More in-depth investigations might be completed by the Department of Labor and Industry, he said, but the state’s preference is to first warn businesses of potential violations before fines are levied or further action is taken.

All agencies involved are working through how to deal with the quantity of submissions, Wardle said.

In recent days, the form has also drawn criticism from some lawmakers and business leaders, including State Rep. Dawn Keefer (R., York and Cumberland), who referred to the system as “a snitch line, essentially, so that you can tattle on your businesses in your community.”

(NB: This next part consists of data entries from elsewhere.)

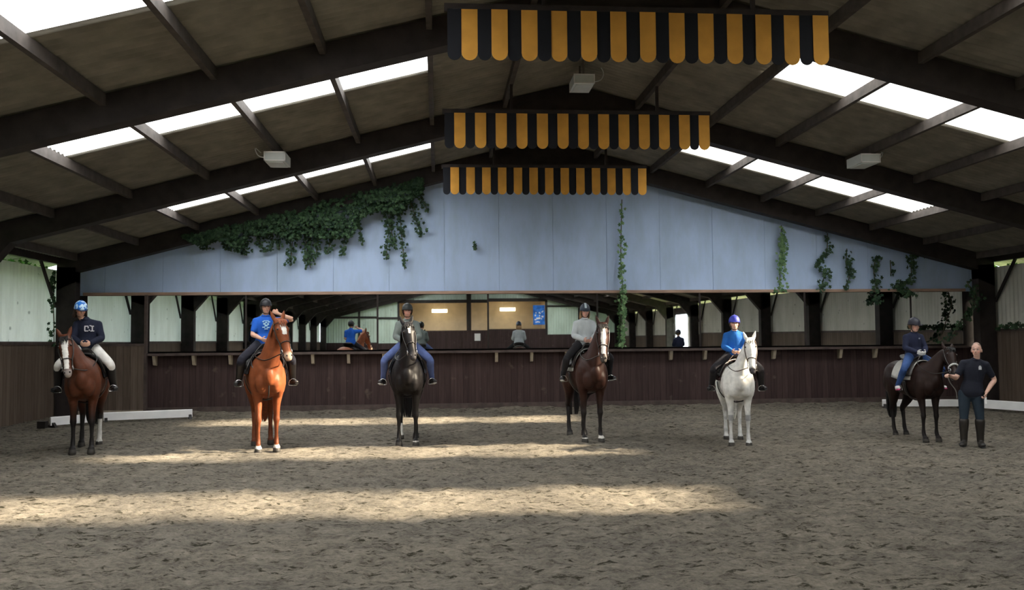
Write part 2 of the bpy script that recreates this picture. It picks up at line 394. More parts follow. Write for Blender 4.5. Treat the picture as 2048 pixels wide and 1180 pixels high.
# white door leaf folded back in the right wall opening
g=MB(); g.box((-.10,-5.55,.0),(-.05,-4.2,3.4)); g.build('sliding_door',M['white'],wr)
g=MB(); g.box((-.06,-8.6,3.1),(.03,-5.6,3.5)); g.build('lintel',M['beam'],wr)
# ---- end wall with blue sheeting
ew=empty('wall_end',(0,YE,0)); tag(ew,**S)
g=MB(); g.box((XL,0,-.1),(XR,.12,1.46)); g.build('kick_boards',M['kick'],ew)
g=MB(); g.box((XL,-.02,-.1),(XR,0,.20)); g.build('kick_plate',M['ledge'],ew)
g=MB(); g.box((XL,.04,1.46),(XR,.12,2.93)); g.build('mirror_backing',M['beam'],ew)
g=MB(); g.prism([(XL,2.9),(XR,2.9),(XR,roofz(XR-XC)+.05),(XC,ZR+.05),(XL,roofz(XL-XC)+.05)],.06,.14); g.build('backing',M['seam'],ew)
g=MB(); pw=1.36; x=XL
xs=[XL]+[ -8.0+pw*k for k in range(0,17) if XL<-8.0+pw*k<XR]+[XR]
for a,b in zip(xs[:-1],xs[1:]):
    o=random.uniform(-.004,.004)
    pts=[(a+.003,2.9),(b-.003,2.9),(b-.003,roofz(b-XC)+.03)]
    if a<XC<b: pts.append((XC,ZR+.03))
    pts.append((a+.003,roofz(a-XC)+.03)); g.prism(pts,o,.12)
g.build('blue_sheets',M['blue'],ew)
# ---- far wall behind the camera (seen in the mirror)
M['kickfar']=M['kick']; bw=empty('wall_back',(0,YB,0)); tag(bw,**S)
gx0,gx1,gz0,gz1=-2.9,8.1,2.75,4.75
def cl(mb,x0,x1,z0,z1f,y=0.0,pitch=.2):
    n=int((x1-x0)/pitch*4); vs=[];fs=[]
    for j in range(n+1):
        x=x0+(x1-x0)*j/n; o=y+.02*math.sin(2*math.pi*x/pitch)
        vs+= [(x,o,z0),(x,o,z1f(x))]
    for j in range(n): fs.append((2*j,2*j+1,2*j+3,2*j+2))
    mb.add(vs,fs)
g=MB(); cl(g,XL,gx0,1.7,lambda x:roofz(x-XC)+.02); cl(g,gx1,XR,1.7,lambda x:roofz(x-XC)+.02); cl(g,gx0,gx1,gz1,lambda x:roofz(x-XC)+.02)
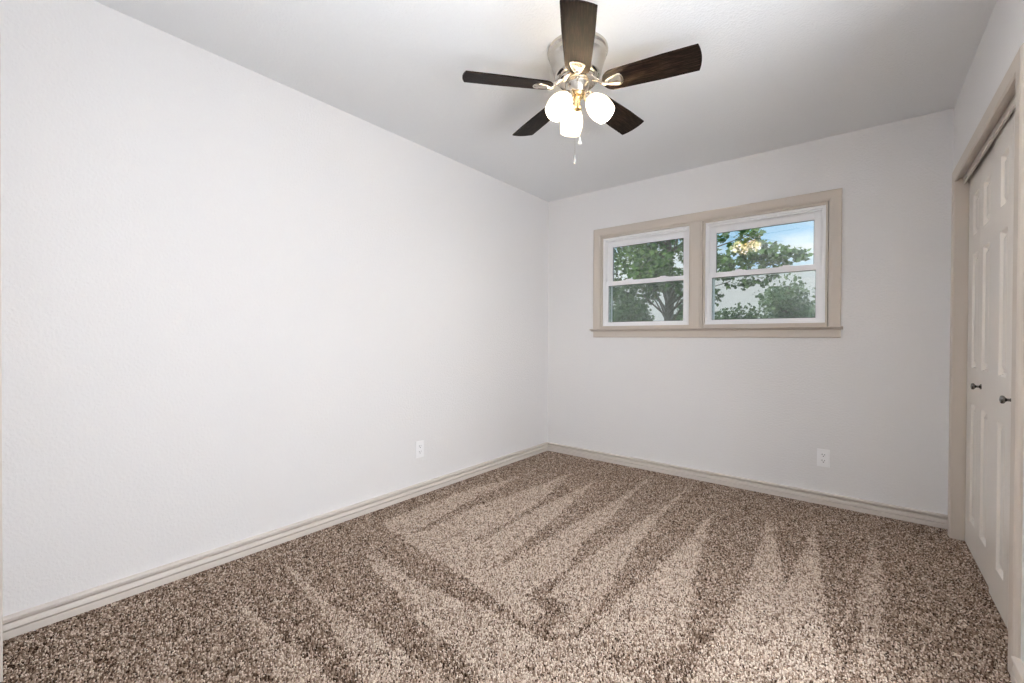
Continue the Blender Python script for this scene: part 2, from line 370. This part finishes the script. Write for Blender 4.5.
bm = bmesh.new(); sweep(bm, [(0, 0), (.007, 0), (.011, .006), (.011, .054), (0, .054)], [(Vector((.504, 0, 1.111)), -Y, Z), (Vector((2.304, 0, 1.111)), -Y, Z)])
structure(obj('trim_4', bm, M['trim']))   # apron
# jamb liners inside the opening, painted like the casing
def jambs(x0, x1): return (((x0 - .012, .0, 1.186), (x0, .10, 2.026)), ((x1, .0, 1.186), (x1 + .012, .10, 2.026)), ((x0, .0, 2.0), (x1, .10, 2.026)), ((x0, .0, 1.180), (x1, .10, 1.2115)))
structure(obj('trim_5', boxes(*jambs(.584, 1.341), *jambs(1.457, 2.219)), M['trim']))

# ------------------------------------------------------------------ the two double-hung windows
def ring(bm, x0, x1, z0, z1, wl, wr, wb, wt, y0, y1):
    box(bm, (x0, y0, z0), (x0 + wl, y1, z1)); box(bm, (x1 - wr, y0, z0), (x1, y1, z1))
    box(bm, (x0 + wl, y0, z0), (x1 - wr, y1, z0 + wb)); box(bm, (x0 + wl, y0, z1 - wt), (x1 - wr, y1, z1))
def window(n, x0, x1):
    zb, zt, zm = 1.2115, 2.0, 1.592
    w = structure(empty('window_%d' % n, ((x0 + x1) / 2, .07, zb)))
    def P(name, bm, m_, par=w, **k):
        bmesh.ops.translate(bm, verts=bm.verts[:], vec=-Vector(w.location)); return obj(name, bm, m_, par, **k)
    bm = bmesh.new()
    ring(bm, x0, x1, zb, zt, .018, .018, .016, .018, .018, .125)                 # outer vinyl frame
    ring(bm, x0 + .018, x1 - .018, zb + .016, zt - .018, .006, .006, .004, .012, .030, .050)
    ring(bm, x0 + .018, x1 - .018, zb + .016, zt - .018, .012, .012, .008, .014, .070, .076)
    P('frame', bm, M['vinyl'], rounded=.0015)
    gx0, gx1 = x0 + .044, x1 - .055
    bm = bmesh.new(); ring(bm, x0 + .022, x1 - .022, 1.575, zt - .030, .042, .047, .040, .045, .078, .108)
    us = P('upper_sash', bm, M['vinyl'], rounded=.002)
    bm = bmesh.new(); ring(bm, x0 + .024, x1 - .024, zb + .018, 1.612, .020, .031, .018, .038, .036, .070)
    ls = P('lower_sash', bm, M['vinyl'], rounded=.002)
    us0, us1 = x0 + .064, x1 - .069
    bm = bmesh.new(); ring(bm, us0 - .001, us1 + .001, 1.614, 1.926, .004, .004, .004, .004, .086, .090)
    ring(bm, gx0 - .001, gx1 + .001, 1.246, 1.575, .003, .003, .004, .004, .046, .050)
    P('glazing_gasket', bm, M['gasket'])
    P('upper_pane', boxes(((us0 - .004, .091, 1.61), (us1 + .004, .0945, 1.93))), M['glass'], us)
    P('lower_pane', boxes(((gx0 - .004, .051, 1.243), (gx1 + .004, .0545, 1.578))), M['glass'], ls)
    # outside screen over the lower half
    bm = bmesh.new(); ring(bm, x0 + .03, x1 - .03, zb + .02, 1.60, .016, .016, .016, .016, .113, .121)
    sf = P('screen_frame', bm, M['vinyl'])
    P('insect_screen', boxes(((x0 + .044, .1165, zb + .034), (x1 - .044, .1175, 1.586))), M['screen'], sf)
    for t in (.30, .70):
        cx = x0 + (x1 - x0) * t
        bm = boxes(((cx - .045, .040, 1.611), (cx + .045, .066, 1.617)), ((cx - .022, .044, 1.616), (cx + .022, .064, 1.624)))
        P('sash_lock', bm, M['vinyl'], ls, rounded=.002)
window(1, .584, 1.341)
window(2, 1.457, 2.219)

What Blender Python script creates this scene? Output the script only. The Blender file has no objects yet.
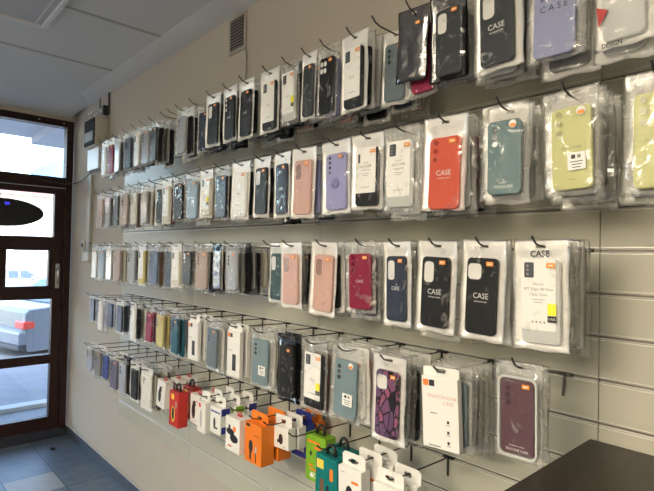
import bpy, bmesh, math, random
from mathutils import Vector, Matrix, noise
random.seed(7)
S = bpy.context.scene
COL = S.collection
PI = math.pi

# ------------------------------------------------------------------ camera
cd = bpy.data.cameras.new('camera'); cam = bpy.data.objects.new('camera', cd); COL.objects.link(cam)
cd.sensor_width = 36; cd.lens = 36 * 504.8 / 654; cd.clip_start = .02; cd.clip_end = 300
yaw, pitch, roll = math.radians(42.53), math.radians(1.074), math.radians(1.162)
fw = Vector((math.sin(yaw) * math.cos(pitch), math.cos(yaw) * math.cos(pitch), math.sin(pitch)))
rt = Vector((math.cos(yaw), -math.sin(yaw), 0)); up = rt.cross(fw)
r2 = rt * math.cos(roll) + up * math.sin(roll); u2 = -rt * math.sin(roll) + up * math.cos(roll)
cam.matrix_world = Matrix(((r2.x, u2.x, -fw.x, -1.262), (r2.y, u2.y, -fw.y, 0), (r2.z, u2.z, -fw.z, 1.515), (0, 0, 0, 1)))
S.camera = cam

# ------------------------------------------------------------------ world, sun, exposure
w = bpy.data.worlds.new('sky'); S.world = w; w.use_nodes = True
nt = w.node_tree; bg = nt.nodes['Background']
sky = nt.nodes.new('ShaderNodeTexSky'); sky.sky_type = 'NISHITA'; sky.sun_disc = False
sky.sun_elevation = math.radians(48); sky.sun_rotation = math.radians(205)
sky.air_density = 1.2; sky.dust_density = 2.5; sky.ozone_density = 1.0
nt.links.new(sky.outputs[0], bg.inputs[0]); bg.inputs[1].default_value = 1.5
sd = bpy.data.lights.new('sun', 'SUN'); sun = bpy.data.objects.new('sun', sd); COL.objects.link(sun)
sd.energy = 9; sd.angle = .01; sd.color = (1, .96, .9)
sun.rotation_euler = (math.radians(42), 0, math.radians(-25))     # from behind the shop, over its roof
S.view_settings.view_transform = 'Standard'; S.view_settings.look = 'None'
S.view_settings.gamma = 1; S.view_settings.exposure = .12; S.view_settings.use_curve_mapping = False
S.cycles.transparent_max_bounces = 24; S.cycles.max_bounces = 7
S.cycles.use_denoising = True

# ------------------------------------------------------------------ materials
MC = {}
def mat(name, col, rough=.5, metal=0., spec=.5, bump=None, coat=0., var=None, emit=None, mottle=None):
    if name in MC: return MC[name]
    m = bpy.data.materials.new(name); m.use_nodes = True; t = m.node_tree; b = t.nodes['Principled BSDF']
    b.inputs['Base Color'].default_value = (*col, 1); b.inputs['Roughness'].default_value = rough
    b.inputs['Metallic'].default_value = metal; b.inputs['Specular IOR Level'].default_value = spec
    b.inputs['Coat Weight'].default_value = coat
    tc = t.nodes.new('ShaderNodeTexCoord')
    if mottle:      # (scale, amount)
        n = t.nodes.new('ShaderNodeTexNoise'); n.inputs['Scale'].default_value = mottle[0]; n.inputs['Detail'].default_value = 5
        t.links.new(tc.outputs['Object'], n.inputs['Vector'])
        mx = t.nodes.new('ShaderNodeMixRGB'); mx.inputs[1].default_value = (*[c * (1 - mottle[1]) for c in col], 1)
        mx.inputs[2].default_value = (*[min(1, c * (1 + mottle[1])) for c in col], 1)
        t.links.new(n.outputs['Fac'], mx.inputs[0]); t.links.new(mx.outputs[0], b.inputs['Base Color'])
    if bump:        # (scale, strength)
        n = t.nodes.new('ShaderNodeTexNoise'); n.inputs['Scale'].default_value = bump[0]; n.inputs['Detail'].default_value = 3
        t.links.new(tc.outputs['Object'], n.inputs['Vector'])
        bp = t.nodes.new('ShaderNodeBump'); bp.inputs['Strength'].default_value = bump[1]; bp.inputs['Distance'].default_value = .002
        t.links.new(n.outputs['Fac'], bp.inputs['Height']); t.links.new(bp.outputs[0], b.inputs['Normal'])
    if emit:
        b.inputs['Emission Color'].default_value = (*emit[:3], 1); b.inputs['Emission Strength'].default_value = emit[3]
    MC[name] = m; return m

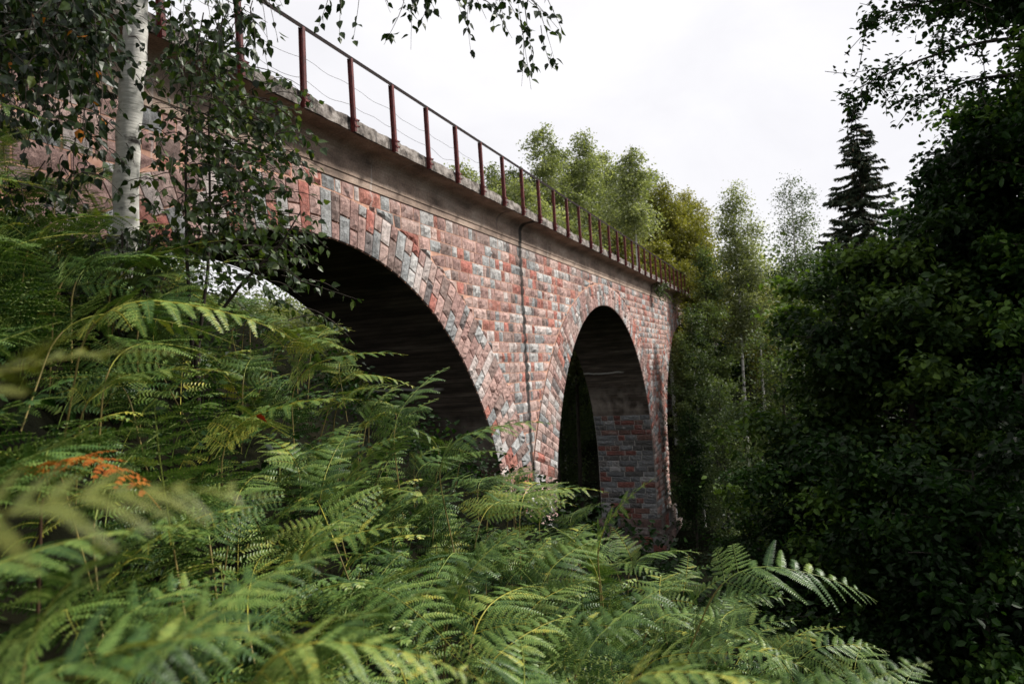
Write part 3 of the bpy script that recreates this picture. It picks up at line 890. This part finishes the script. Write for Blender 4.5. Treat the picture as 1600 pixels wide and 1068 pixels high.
# the dark broadleaved wood close on the right
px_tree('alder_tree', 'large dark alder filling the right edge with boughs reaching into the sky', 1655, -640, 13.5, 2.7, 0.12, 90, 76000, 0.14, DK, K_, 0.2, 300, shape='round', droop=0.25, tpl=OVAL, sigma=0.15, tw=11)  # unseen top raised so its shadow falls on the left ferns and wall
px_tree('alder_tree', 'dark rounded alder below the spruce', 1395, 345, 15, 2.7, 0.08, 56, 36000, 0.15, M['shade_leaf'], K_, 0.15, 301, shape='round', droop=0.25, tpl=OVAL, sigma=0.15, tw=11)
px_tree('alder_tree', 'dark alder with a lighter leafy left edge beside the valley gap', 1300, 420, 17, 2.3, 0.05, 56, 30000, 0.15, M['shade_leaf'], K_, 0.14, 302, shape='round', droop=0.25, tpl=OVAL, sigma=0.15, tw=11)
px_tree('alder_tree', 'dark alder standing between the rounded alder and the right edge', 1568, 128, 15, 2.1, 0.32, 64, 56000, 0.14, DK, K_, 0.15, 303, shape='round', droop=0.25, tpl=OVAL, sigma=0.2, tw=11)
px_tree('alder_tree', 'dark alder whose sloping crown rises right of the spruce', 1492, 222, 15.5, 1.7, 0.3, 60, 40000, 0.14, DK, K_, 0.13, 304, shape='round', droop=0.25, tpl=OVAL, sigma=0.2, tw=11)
for k, (px, py, dp, spd) in enumerate(((1255, 690, 15, 1.6), (1380, 700, 12, 1.7), (1520, 720, 10.5, 1.8), (1600, 560, 11, 2.0), (1180, 720, 24, 1.9), (1450, 560, 19, 2.4), (1300, 640, 24, 2.2))):
    px_tree('dark_shrub', 'dark leafy shrub in the shade under the alders', px, py, dp, spd, 0.03, 34, 13000, 0.12, DK, K_, 0.05, 320+k, shape='round', droop=0.3, tpl=OVAL, group='shrubs in the shade under the alders', cat='shrub', sigma=0.16, tw=8)

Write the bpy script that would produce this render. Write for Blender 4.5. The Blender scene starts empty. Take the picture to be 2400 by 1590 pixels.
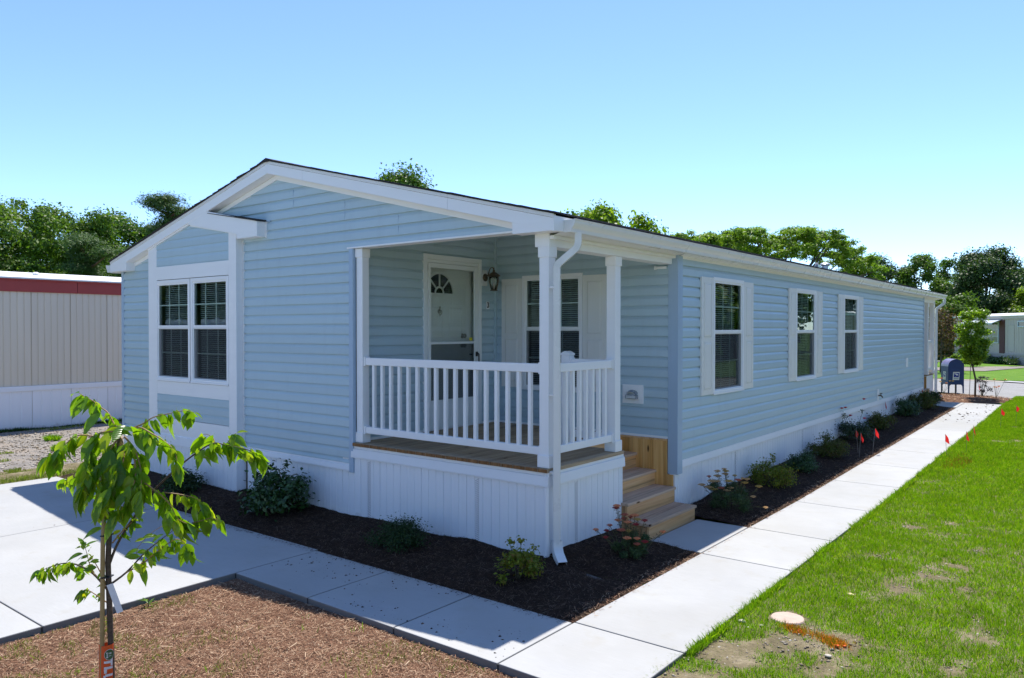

State Rep. Daryl Metcalfe (R., Butler) used similar phrasing in a Facebook post criticizing the “snitch” form, saying that “encouraging neighbors to turn in neighbors for ‘non-compliance’ directly tramples upon our lives," and “the Wolf administration should immediately cease and desist from these Orwellian activities.”

Pennsylvania Health Secretary Rachel Levine, responding to the criticism this week, said the state “at no time want[s] to be big brother.”

“I actually believe that a lot of the information that we have received has been rather positive," she said.